Modeling and simulation of oxidative coupling of methane in a heat-exchange integrated microchannel reactor

Abstract

Oxidative coupling of methane (OCM) involves catalytic conversion of methane into C2 hydrocarbons (ethane and ethylene) and offers an alternative oil-free production of important feedstock used in petrochemical industry. OCM requires effective temperature control since the product distribution depends strongly on temperature. Integration of OCM with microchannel reactor technology can lead to a novel process, since the micro-technology has advantages like significant intensification of the process which minimizes the transport resistances and allows robust temperature control. The aim of this study is to investigate OCM in a cooling flow enabled heat-exchange integrated microchannel reactor by computer-based modeling and simulation techniques, and to demonstrate the effects of different operational and structural parameters on the reaction performance by means of temperature profile and C2 hydrocarbon yield. Steady-state simulations conducted using computational fluid dynamics (CFD) show that effective heat transfer and improved temperature distributions can be obtained in the microchannel reactor. The results indicate that, using walls with high thermal conductivity regulates temperature profile and improves the C2 hydrocarbon yield at the same time.
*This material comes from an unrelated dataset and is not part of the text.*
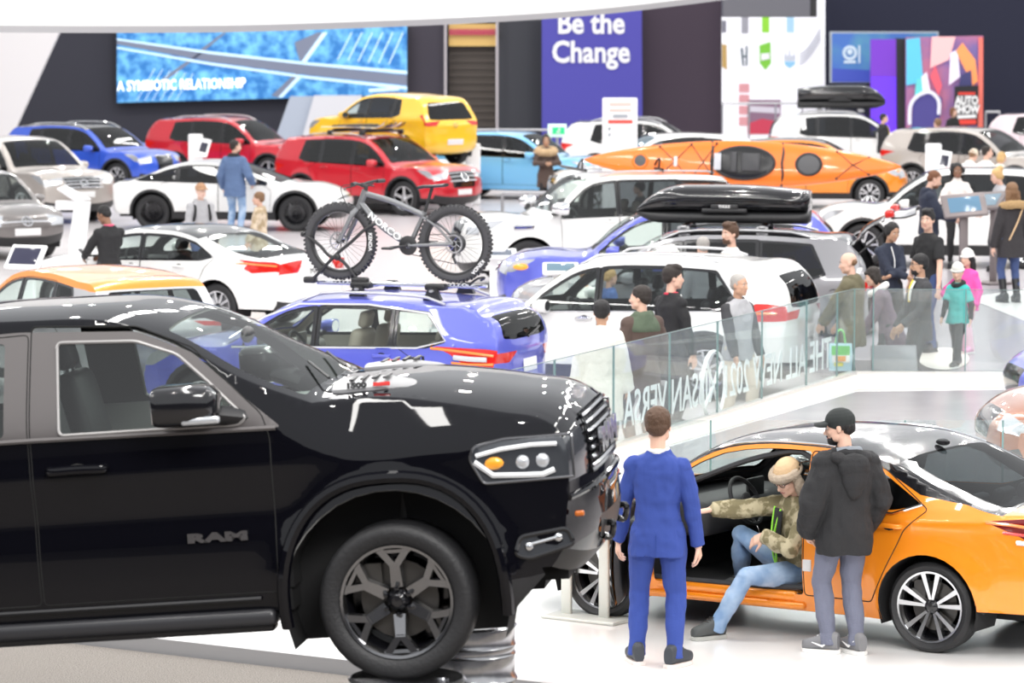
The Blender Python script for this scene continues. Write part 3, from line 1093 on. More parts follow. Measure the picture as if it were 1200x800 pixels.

Using thicker walls increases the average reaction temperature, but decreases the C2 hydrocarbon yield. It is observed that increasing the molar methane-to-oxygen ratio in the feed decreases the reaction temperature and conversion immediately due to reduced release of exothermal heat, resulting in lower C2 hydrocarbon yield. In contrast with the cooling channel inlet temperature, reaction channel inlet temperature has much lower effect on temperature profile. It is also observed that increasing the mass flow rate of cooling channel decreases the reaction temperature and increases the C2 hydrocarbon yield, whereas increasing the mass flow rate of the reaction channel has the opposite effect on the reaction temperature profile, leading to the oxidation of C2 hydrocarbons. The possibility of obtaining 46.8% methane conversion and 23.9% C2 yield is demonstrated.